Uzmanlardan "siyasi İslam" uyarısı
29 Kasım 2006Müslümanlık ve demokrasinin uyumu tartışması Berlin’de birçok uzmanı bir araya getirdi. Almanya Müslümanlar Konseyi Şeref Üyesi ve Konsey’in eski başkanı Dr. Nadeem Elyas, Müslümanlığın prensipleriyle demokrasinin uyum içerisinde olduğunu söyledi.
Elyas, “Prensipler insan haklarını korumayı amaçlıyorsa ve özgürlükleri koruyorsa, bu elbette Müslüman ülkelerce kabul edilebilir. İslam çoğulculuğu ve hükümetlerde çoğunluk prensibini tanıyor ve hukuk devletine inanıyor. Bunları içeren bir demokrasiyi, İslam ülkelerinin sistemi içinde görmek mümkün“ dedi.

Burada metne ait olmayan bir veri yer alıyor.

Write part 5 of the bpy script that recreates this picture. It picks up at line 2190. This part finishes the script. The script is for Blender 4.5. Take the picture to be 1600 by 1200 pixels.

Tek bir demokrasi formülü yok
Ancak gerek Müslüman dünyasında gerekse Arap dünyasında uygulanabilecek tek bir demokrasi formülü bulunmuyor. Bu noktaya dikkat çeken Kiel Üniversitesi’nden Prof. Joachim Krause ise İslam’ın demokrasiyle uyumu hakkında şunları söyledi:
“İlk olarak tek bir Batıdan ve tek bir demokrasi anlayışından bahsetmek mümkün değil. Müslüman dünyasında, özellikle de Arap dünyasıda, istikrarlı bir demokrasi anlayışı olması durumunda Batının bundan tatmin olacağını düşünüyorum. İslam bir din olarak algılandığında ve kişiye özel bir inanç ise, o zaman elbette İslam ile demokrasinin uyumlu olduğunu söyleyebiliriz. Ancak İslam siyasi bir hareket halini almaya başladığı zaman, demokrasiyi İslamcı partilerle gerçekleştirmek bir o kadar zorlaşacaktır.“
Bununla birlikte Batılı uzmanlar, Müslüman ülkelerde Tanrı’nın tek egemen güç olduğu siyasi bir sistemin demokrasi tanımı ile örtüşemeyeceğini, demokrasilerde halkın egemenliğinin üstün olduğunu hatırlattılar.
Kültürlerarası diyalog
Berlin - Brandenburg Avrupa Entegrasyon Merkezi’nin Genel Sekreteri, Muhammed Badr ise Doğu ve Batı arasındaki fikir ayrılıklarının giderilmesi için gerekli olan kültürlerarası diyaloğa dikkat çekti. Kültürlerarası diyaloğun Türkiye için de önemli olduğnu belirten Badr, Türkiye’nin Müslüman dünyasındaki rolüne değindi:
“Kültürlerarası diyaloğun Avrupa Birliği’ne girmek isteyen Türkiye için de önemli olduğunu düşünüyorum. Fakat aslında Türkiye, Müslüman dünyası için bir örnek olamaz. Örneğin Tunus’a bakın, Arap dünyasında böyle birçok örnek var. Devlet, birçok sebepten ötürü, örneğin turizmi geliştirmek istediği için, modernleşmeye halkı zorlayabilir. Ancak eğer halkın kendisinde böyle bir arzu yoksa bunu yapmak çok yanlış. Örneğin Türkiye’de de belli bir baskı uygulandı ve sonuç ortada, yani halkın artık Avrupa’ya ilgisi kalmadı.“
Tartışmaların sonunda varılan genel kanı ise, esas uyumsuzluğun siyasi bir konu olan İslamcılıktan kaynaklandığı ve Batı’nın buna siyasi bir çözüm bulması gerektiği oldu. Türkiye’nin bölgede örnek olması ise Batılı uzmanlara göre muhtemel bir senaryo iken, Arap dünyasından bakıldığında, bunun çok da arzulanmadığı görülüyor.